When the final report of the TRC was released in late 2015, Mr. Trudeau quickly went to a meeting of chiefs of the Assembly of First Nations (AFN) and said: “We will, with Indigenous communities, the provinces, territories, and other vital partners, fully implement the calls to action.”

But the annual plan of the federal department of Crown-Indigenous Relations, which was released in the spring, suggests there is much left to be done as the Liberal government enters the final year of its mandate.

Of the 94 calls to action, the departmental plan said 76 fall under federal jurisdiction. Just three of those had been concluded by January, 2018, said the department. Another three were in the final stages of delivery, 19 were “fully under way” and 51 were in the early stages of planning and implementation.

“Part of my criticism, over the past two years, has been that they don’t have a plan,” said Mr. Sinclair. Various ministers have been handed mandate letters telling them they must meet specific calls to action, he said.
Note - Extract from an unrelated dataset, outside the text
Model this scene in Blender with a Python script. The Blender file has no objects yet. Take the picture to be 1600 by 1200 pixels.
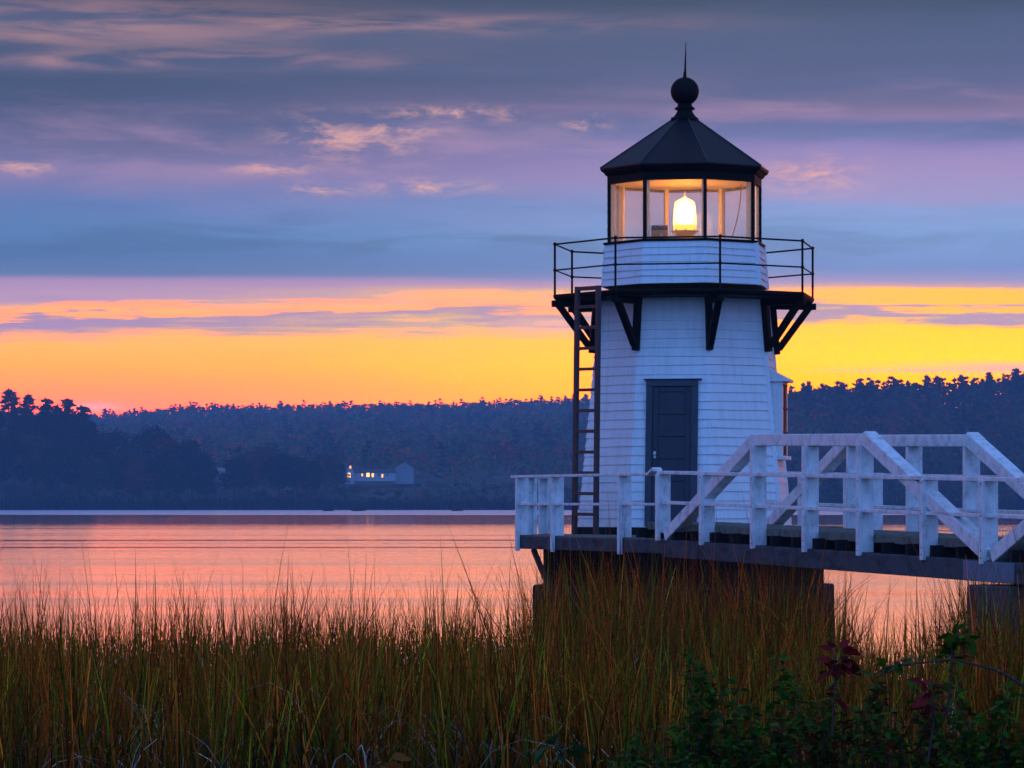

But “no one has sat down and done an assessment of what this is ultimately going to cost, and how we’re going to ensure that the cost analyses and cost evaluations are done to show that we are getting a return for this.”

The department of Crown-Indigenous Relations said in an e-mail that work is under way on more than three-quarters of the calls to action that fall under federal purview, including the establishment of a National Council for Reconciliation, which will provide ongoing accountability for the government’s progress on the TRC’s recommendations.

But “the calls to action cannot be viewed as a checklist – with items to be crossed off once completed. This will require sustained efforts to continually make progress,” said the department. “Reconciliation is a journey, not a destination.”

The federal government has, over three years, earmarked more than $16-billion in additional long-term spending for Indigenous people.

Some of the calls to action will remain on the back burner for the foreseeable future – like the repeal of the law that allows parents to spank their children.

Others are moving along. There has been consultation, for instance, on a National Day for Truth and Reconciliation. And a new oath of citizenship, which could be announced soon, will include the obligations of Canadians toward the country’s Indigenous people.

Some important issues, on the other hand, have only barely been addressed. Little work has been done to meet the six calls to action around locating and identifying the graves of the children who died at residential schools.

And some of the calls to action will be in progress for many years to come, including those that deal with reducing the proportionately large number of Indigenous children in Canada in foster care.

Mr. Sinclair said he is reluctant to rank the TRC’s recommendations according to urgency, but those pertaining to child welfare were put at the top of the list for a reason.

“We had to ensure that we stopped apprehending children,” he said, “that we stopped incarcerating children, that we stopped separating children from their families, that we stopped allowing them to make the decision to separate themselves from their communities and from their future by taking their own lives or by continuing behaviours that are ultimately going to lead to further incarceration.”

Perry Bellegarde, the recently re-elected AFN National Chief, said the slow pace of progress on the calls to action has been discouraging. The TRC report “was a road map to closing the quality of life gap that exists” between Indigenous people and the rest of Canada, Mr. Bellegarde said. “We have all these great reports and, if governments don’t do more to implement their recommendations, they are all for naught.”